Musquin has won a battle, but can he win the war?

After standing on the podium in eight of the first 10 races, Musquin finally showed the field he was capable of winning in Indy when he grabbed the holeshot and led every lap on the way to Victory Lane. He was never seriously challenged and it was the Musquin that Supercross fans expected to see all season.

It was a long time coming. Musquin must have felt like victory was just around the corner after finishing second in the overall standings in Anaheim II’s Triple Crown race. He was third in the first Main that night and second in the last two Mains.

As it turned out, that single race defined his season until last week. Musquin stood on the podium all night, but he finished two spots behind Cooper Webb in the first Main and was one spot back in the second. It was only as time ran out that he was able to beat Webb by a single spot in the third Main. If Musquin had won either of the first two Mains, he would have had the overall victory – denying Webb his first career win in the process.

Webb’s Anaheim win revitalized the rider and gave him the confidence to rattle off four more wins in the next seven races.

Meanwhile, Musquin scored podium finishes in the next seven races, making him almost perfect. In another season, a record like that would have been enough to give him a comfortable points lead. In 2019, he sit 14 markers out of first, which is the points’ equivalent of the difference between first and 11th in one race.
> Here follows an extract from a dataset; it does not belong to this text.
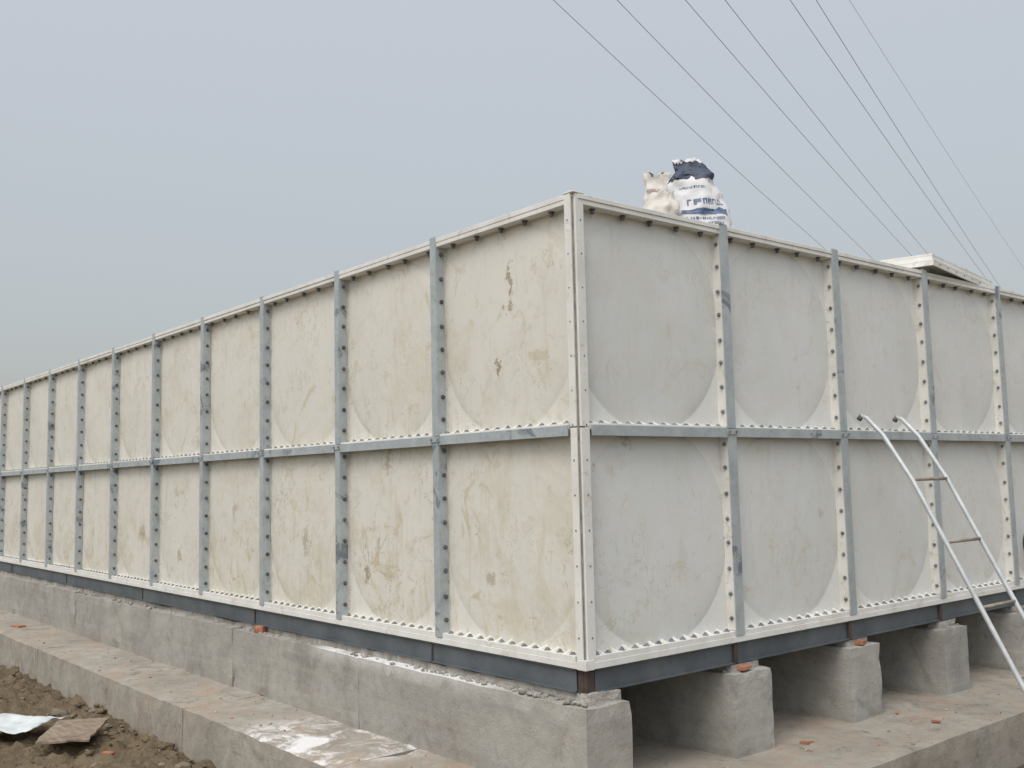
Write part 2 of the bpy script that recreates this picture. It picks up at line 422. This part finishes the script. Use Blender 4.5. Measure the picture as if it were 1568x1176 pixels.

In other words, Webb cannot lose the points lead at Seattle unless he finishes outside the top 10 while his teammate wins.

Looking at the numbers another way the scenario is not quite as hopeless. Musquin needs to shave only 2.3 points off Webb’s lead each week to win the championship. Three points separate first and second. Five points differentiates first from third, which is where Webb finished in Indianapolis. Webb is vulnerable as his 10th-place finish at Glendale and an eighth at San Diego attest.

Those bobbles came early and Webb seems to have forgotten how to make a mistake.

A third-place is Webb’s worst finish in the last six weeks and since Anaheim II when Musquin started his impressive string of podium finishes, Webb has recorded an average finish of 2.2. That came with a worst finish of eighth on an extremely muddy and heavy track in San Diego. Musquin has a worst finish of only sixth, but his average of 2.8 still lags behind Webb.

Worse still, since Anaheim II Musquin has finished behind Webb in every race except for the outlier of San Diego.

It is no longer a question of keeping pressure on Webb. Musquin cannot expect his teammate to make a mistake; he has to find a way to pass him on the track. If Webb adds only two points to his lead at Seattle, Musquin’s fate would no longer be in his hands. He would need to gain 3.2 points per race. With that scenario, Webb could finish one spot behind Musquin every week and still win the championship.